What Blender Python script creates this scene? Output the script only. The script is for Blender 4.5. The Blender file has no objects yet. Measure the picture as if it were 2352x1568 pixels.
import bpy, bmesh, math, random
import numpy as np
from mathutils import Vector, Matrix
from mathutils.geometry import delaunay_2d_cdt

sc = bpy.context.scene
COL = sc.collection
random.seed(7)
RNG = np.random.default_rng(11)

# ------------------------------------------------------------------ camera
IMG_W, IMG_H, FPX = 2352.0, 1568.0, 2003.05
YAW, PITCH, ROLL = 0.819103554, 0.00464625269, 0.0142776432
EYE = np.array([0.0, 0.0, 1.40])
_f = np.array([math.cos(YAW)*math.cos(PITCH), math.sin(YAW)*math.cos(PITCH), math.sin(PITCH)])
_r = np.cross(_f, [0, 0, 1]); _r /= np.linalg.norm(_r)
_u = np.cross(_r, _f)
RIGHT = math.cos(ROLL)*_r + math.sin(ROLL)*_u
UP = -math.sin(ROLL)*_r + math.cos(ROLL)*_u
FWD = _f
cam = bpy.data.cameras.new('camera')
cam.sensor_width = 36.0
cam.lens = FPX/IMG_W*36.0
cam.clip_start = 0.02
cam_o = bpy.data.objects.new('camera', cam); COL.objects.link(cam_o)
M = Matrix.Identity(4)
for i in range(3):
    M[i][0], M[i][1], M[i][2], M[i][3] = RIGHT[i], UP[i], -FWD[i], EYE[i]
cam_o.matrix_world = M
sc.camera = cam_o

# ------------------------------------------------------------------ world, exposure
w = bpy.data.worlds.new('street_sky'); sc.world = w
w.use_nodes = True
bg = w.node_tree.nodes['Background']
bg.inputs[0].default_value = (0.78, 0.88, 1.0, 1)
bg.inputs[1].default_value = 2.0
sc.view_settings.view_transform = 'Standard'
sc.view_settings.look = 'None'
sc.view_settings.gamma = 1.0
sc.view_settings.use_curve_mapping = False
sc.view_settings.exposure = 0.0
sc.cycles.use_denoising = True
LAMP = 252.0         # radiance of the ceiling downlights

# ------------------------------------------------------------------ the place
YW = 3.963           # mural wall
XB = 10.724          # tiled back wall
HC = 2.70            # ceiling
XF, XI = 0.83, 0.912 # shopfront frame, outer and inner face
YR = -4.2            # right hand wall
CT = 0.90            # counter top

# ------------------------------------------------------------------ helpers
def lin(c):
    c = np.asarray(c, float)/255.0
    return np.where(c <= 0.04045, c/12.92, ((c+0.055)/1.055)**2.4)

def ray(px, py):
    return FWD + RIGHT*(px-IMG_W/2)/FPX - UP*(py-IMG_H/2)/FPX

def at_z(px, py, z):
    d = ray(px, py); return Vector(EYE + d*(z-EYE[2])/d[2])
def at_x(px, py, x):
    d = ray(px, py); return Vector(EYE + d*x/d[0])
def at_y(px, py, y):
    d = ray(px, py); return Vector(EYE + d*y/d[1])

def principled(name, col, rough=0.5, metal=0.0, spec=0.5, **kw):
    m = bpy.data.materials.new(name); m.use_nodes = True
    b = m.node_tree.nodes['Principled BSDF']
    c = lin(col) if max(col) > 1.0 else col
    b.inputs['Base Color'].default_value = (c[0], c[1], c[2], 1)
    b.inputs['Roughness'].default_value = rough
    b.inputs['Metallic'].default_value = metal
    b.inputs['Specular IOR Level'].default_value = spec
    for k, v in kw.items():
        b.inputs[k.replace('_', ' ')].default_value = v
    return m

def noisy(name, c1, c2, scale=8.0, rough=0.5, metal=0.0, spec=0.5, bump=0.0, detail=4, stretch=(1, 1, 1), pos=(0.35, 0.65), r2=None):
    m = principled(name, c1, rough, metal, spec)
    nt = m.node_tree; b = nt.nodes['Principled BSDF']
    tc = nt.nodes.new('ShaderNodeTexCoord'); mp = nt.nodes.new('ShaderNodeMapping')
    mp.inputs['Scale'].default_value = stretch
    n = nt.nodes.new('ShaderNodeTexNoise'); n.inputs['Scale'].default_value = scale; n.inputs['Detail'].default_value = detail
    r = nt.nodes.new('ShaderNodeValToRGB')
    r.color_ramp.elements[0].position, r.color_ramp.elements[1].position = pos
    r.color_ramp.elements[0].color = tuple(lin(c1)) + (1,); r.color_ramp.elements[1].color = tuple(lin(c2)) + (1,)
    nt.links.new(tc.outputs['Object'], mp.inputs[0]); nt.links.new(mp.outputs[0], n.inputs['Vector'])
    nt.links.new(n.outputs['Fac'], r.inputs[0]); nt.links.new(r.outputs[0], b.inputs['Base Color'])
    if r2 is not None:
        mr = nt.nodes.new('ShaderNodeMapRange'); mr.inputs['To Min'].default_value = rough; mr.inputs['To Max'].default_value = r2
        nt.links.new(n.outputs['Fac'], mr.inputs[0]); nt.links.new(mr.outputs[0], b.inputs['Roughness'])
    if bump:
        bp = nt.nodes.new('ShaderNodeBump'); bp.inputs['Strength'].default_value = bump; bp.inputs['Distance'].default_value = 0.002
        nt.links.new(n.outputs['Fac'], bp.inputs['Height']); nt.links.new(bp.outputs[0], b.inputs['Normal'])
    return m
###
* **WHAT THE TASK REQUIRES**: Return, please, the lines of the data from the first through the line containing "RNG = np.random.default_rng(11)", both kept, exactly as they stand and nothing more.

* **SOLUTION TO THIS EXERCISE**:
What Blender Python script creates this scene? Output the script only. The script is for Blender 4.5. The Blender file has no objects yet. Measure the picture as if it were 2352x1568 pixels.
import bpy, bmesh, math, random
import numpy as np
from mathutils import Vector, Matrix
from mathutils.geometry import delaunay_2d_cdt

sc = bpy.context.scene
COL = sc.collection
random.seed(7)
RNG = np.random.default_rng(11)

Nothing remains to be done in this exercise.